### Work required
Below is a listing; print exactly its lines from the one containing "Write a Blender" down to the one containing "from mathutils import Vector, Matrix, Euler", both inclusive, with every picture left out.
================================
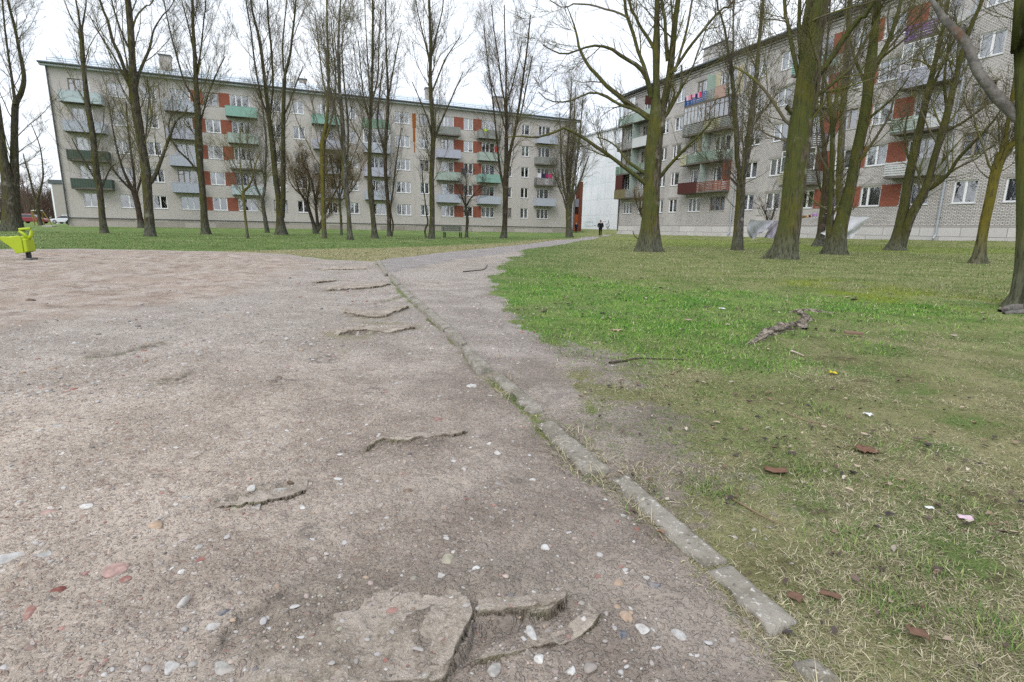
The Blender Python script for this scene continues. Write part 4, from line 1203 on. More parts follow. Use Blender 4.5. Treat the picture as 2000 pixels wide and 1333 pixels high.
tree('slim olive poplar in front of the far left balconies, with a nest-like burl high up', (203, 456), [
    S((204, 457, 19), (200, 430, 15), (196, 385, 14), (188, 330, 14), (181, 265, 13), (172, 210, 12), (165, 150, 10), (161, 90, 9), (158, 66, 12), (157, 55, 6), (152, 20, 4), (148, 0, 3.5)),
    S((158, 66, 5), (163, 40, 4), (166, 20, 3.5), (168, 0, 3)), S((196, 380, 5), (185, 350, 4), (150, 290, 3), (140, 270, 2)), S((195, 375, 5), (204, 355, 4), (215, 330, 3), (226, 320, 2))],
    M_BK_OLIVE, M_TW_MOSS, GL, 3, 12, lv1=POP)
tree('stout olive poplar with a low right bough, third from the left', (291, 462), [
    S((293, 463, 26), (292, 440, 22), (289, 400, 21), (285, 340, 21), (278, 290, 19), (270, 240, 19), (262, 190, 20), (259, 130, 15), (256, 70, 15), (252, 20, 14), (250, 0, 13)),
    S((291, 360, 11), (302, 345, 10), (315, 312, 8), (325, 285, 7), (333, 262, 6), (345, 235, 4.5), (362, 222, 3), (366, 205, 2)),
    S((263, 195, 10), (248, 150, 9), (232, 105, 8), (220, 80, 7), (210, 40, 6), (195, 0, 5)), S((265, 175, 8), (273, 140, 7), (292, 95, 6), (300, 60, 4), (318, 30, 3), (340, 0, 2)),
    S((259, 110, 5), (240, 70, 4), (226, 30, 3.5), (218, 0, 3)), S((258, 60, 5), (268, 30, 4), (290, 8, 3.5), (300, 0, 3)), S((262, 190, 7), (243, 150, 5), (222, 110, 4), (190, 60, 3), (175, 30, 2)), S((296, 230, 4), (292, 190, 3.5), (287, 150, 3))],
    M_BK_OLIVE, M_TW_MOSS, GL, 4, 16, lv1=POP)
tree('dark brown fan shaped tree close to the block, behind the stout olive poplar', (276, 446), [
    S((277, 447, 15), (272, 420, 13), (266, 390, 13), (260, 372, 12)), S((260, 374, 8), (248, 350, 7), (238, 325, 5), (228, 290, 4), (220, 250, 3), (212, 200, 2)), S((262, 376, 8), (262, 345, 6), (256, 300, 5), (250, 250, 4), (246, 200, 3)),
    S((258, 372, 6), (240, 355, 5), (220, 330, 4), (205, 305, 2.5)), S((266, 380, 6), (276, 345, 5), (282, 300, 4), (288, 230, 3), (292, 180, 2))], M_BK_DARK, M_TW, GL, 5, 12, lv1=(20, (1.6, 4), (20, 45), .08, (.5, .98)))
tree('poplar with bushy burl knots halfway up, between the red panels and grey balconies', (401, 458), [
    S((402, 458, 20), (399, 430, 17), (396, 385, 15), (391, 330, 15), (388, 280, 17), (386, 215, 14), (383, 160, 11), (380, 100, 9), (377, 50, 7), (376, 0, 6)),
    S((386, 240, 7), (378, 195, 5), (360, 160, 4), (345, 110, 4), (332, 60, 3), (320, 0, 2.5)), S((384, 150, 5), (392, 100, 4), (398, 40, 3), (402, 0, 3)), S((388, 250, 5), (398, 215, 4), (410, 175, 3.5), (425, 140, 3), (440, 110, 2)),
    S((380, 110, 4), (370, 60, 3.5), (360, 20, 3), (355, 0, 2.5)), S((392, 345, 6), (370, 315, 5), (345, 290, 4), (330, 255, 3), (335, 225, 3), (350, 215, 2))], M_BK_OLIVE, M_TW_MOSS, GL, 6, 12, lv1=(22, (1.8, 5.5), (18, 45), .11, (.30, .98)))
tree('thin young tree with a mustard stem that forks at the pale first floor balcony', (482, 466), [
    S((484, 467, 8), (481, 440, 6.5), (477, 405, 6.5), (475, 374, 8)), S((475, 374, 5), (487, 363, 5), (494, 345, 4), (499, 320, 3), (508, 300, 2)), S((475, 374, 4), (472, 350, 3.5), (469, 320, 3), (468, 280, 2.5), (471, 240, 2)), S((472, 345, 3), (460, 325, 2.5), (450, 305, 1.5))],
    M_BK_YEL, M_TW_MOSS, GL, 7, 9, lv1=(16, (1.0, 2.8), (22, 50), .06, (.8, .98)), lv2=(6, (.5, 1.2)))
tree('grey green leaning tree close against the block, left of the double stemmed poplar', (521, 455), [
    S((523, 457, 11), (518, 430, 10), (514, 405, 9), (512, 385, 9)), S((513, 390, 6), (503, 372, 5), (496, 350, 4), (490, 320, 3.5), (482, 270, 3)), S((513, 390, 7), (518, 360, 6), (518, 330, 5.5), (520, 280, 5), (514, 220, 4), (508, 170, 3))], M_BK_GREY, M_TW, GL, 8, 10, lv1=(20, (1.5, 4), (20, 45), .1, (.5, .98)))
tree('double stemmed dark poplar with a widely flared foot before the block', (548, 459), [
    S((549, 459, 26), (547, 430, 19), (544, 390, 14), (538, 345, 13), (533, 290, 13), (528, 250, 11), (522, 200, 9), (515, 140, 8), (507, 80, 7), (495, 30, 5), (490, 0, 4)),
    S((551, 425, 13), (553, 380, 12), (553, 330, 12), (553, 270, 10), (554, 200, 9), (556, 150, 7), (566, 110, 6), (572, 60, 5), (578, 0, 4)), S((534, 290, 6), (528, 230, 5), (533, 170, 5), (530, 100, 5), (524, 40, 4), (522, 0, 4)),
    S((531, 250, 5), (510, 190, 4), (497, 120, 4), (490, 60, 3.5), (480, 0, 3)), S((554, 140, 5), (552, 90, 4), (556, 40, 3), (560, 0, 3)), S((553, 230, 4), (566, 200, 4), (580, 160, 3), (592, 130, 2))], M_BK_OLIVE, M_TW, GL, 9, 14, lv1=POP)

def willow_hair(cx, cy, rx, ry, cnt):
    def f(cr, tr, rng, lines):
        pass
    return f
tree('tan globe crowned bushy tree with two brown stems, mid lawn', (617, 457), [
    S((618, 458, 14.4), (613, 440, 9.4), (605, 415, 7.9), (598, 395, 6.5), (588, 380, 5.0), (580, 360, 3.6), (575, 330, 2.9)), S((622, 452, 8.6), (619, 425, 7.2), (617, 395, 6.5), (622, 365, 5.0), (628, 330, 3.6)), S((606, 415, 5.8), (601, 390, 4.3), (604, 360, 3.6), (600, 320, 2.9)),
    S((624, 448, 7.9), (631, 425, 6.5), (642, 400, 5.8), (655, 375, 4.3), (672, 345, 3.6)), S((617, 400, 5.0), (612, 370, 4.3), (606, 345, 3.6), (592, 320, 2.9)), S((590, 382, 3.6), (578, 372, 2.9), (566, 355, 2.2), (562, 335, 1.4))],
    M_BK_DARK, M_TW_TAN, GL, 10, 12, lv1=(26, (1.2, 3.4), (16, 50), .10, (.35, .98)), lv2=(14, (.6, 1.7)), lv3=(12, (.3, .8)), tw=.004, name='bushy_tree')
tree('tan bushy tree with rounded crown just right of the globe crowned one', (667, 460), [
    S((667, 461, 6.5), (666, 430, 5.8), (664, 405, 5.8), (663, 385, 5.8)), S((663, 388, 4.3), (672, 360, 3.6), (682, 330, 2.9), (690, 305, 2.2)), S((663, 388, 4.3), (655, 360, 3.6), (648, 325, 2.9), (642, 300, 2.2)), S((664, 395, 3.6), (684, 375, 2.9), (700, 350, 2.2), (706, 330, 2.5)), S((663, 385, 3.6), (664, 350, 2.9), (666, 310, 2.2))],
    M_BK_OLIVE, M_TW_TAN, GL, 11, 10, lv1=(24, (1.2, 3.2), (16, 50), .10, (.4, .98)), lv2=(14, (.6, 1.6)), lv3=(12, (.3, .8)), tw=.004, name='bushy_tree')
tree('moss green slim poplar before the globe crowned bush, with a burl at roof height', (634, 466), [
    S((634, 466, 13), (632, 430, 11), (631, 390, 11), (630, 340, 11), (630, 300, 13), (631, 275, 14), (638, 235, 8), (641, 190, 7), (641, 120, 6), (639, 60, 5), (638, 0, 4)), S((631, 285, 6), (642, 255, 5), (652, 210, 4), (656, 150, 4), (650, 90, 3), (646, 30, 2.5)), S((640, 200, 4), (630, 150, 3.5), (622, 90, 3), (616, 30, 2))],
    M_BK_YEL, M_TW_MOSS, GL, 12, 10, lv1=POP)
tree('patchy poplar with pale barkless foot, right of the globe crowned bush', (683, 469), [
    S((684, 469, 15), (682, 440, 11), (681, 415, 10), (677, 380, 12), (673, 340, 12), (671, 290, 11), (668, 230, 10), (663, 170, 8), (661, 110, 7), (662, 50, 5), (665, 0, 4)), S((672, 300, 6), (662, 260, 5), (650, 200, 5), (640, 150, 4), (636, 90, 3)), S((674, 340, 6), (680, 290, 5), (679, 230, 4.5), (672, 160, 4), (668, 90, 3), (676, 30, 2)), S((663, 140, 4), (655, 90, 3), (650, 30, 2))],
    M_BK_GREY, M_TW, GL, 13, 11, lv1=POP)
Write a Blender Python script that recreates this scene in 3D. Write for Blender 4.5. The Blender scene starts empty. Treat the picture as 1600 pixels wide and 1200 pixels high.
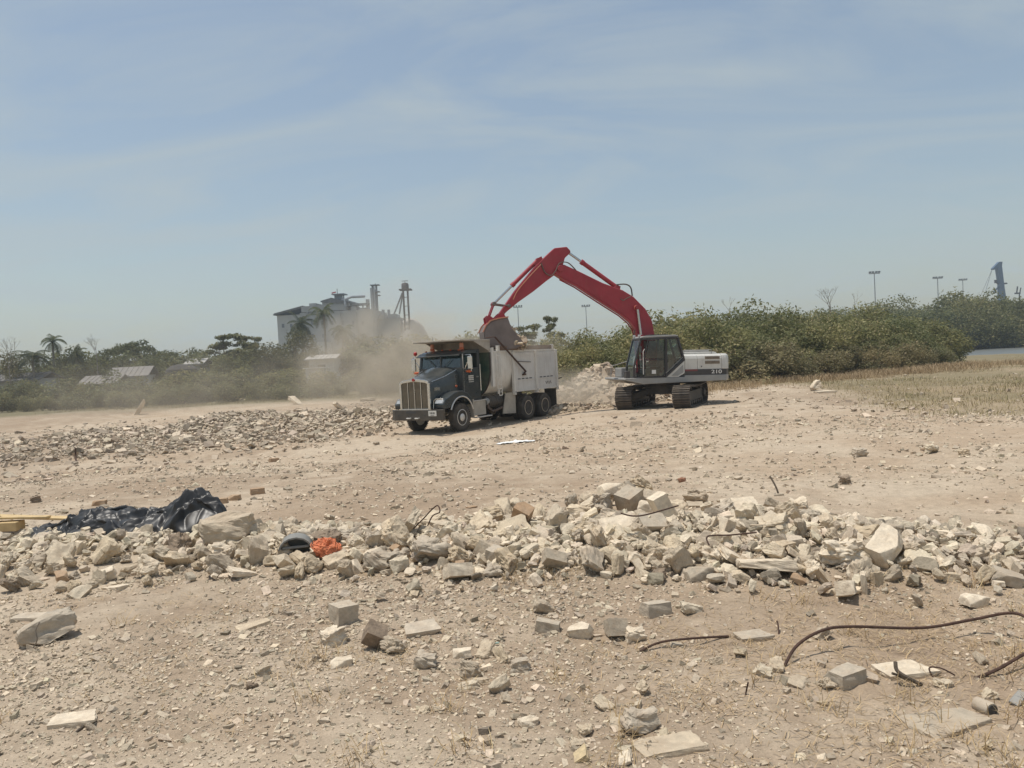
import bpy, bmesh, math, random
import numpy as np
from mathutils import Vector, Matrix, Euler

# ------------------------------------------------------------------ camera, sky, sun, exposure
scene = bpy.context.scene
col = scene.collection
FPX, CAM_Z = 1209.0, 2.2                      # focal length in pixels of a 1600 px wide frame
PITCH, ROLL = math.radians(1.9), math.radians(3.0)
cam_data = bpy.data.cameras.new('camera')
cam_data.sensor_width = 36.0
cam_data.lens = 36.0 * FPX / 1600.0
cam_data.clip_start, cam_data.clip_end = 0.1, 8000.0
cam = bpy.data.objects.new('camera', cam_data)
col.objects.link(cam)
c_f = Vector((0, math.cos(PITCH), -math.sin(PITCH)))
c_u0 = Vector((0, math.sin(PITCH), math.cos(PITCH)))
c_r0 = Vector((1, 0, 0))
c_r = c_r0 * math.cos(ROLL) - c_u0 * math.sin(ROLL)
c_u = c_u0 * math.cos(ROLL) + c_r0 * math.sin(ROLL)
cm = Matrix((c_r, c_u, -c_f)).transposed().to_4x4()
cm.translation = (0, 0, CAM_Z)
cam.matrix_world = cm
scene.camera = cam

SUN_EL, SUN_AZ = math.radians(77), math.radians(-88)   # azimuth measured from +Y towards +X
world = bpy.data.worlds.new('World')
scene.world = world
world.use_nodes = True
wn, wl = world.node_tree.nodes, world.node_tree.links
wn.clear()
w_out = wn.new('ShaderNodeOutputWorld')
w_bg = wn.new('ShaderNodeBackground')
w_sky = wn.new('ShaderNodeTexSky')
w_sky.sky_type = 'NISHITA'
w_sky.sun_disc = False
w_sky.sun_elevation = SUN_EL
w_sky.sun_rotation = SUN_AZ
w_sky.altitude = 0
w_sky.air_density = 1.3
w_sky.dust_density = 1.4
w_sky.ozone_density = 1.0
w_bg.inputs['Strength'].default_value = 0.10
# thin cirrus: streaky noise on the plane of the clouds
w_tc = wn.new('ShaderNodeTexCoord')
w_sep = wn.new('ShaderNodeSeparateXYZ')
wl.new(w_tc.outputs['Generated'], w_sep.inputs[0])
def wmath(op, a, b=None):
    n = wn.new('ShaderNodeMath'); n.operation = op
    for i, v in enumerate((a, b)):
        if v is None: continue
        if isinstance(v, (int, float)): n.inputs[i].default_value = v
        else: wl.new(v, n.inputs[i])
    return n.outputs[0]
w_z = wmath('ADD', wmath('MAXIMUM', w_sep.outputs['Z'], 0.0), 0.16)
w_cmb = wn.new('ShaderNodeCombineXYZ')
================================
### Response to the exercise
Write a Blender Python script that recreates this scene in 3D. Write for Blender 4.5. The Blender scene starts empty. Treat the picture as 1600 pixels wide and 1200 pixels high.
import bpy, bmesh, math, random
import numpy as np
from mathutils import Vector, Matrix, Euler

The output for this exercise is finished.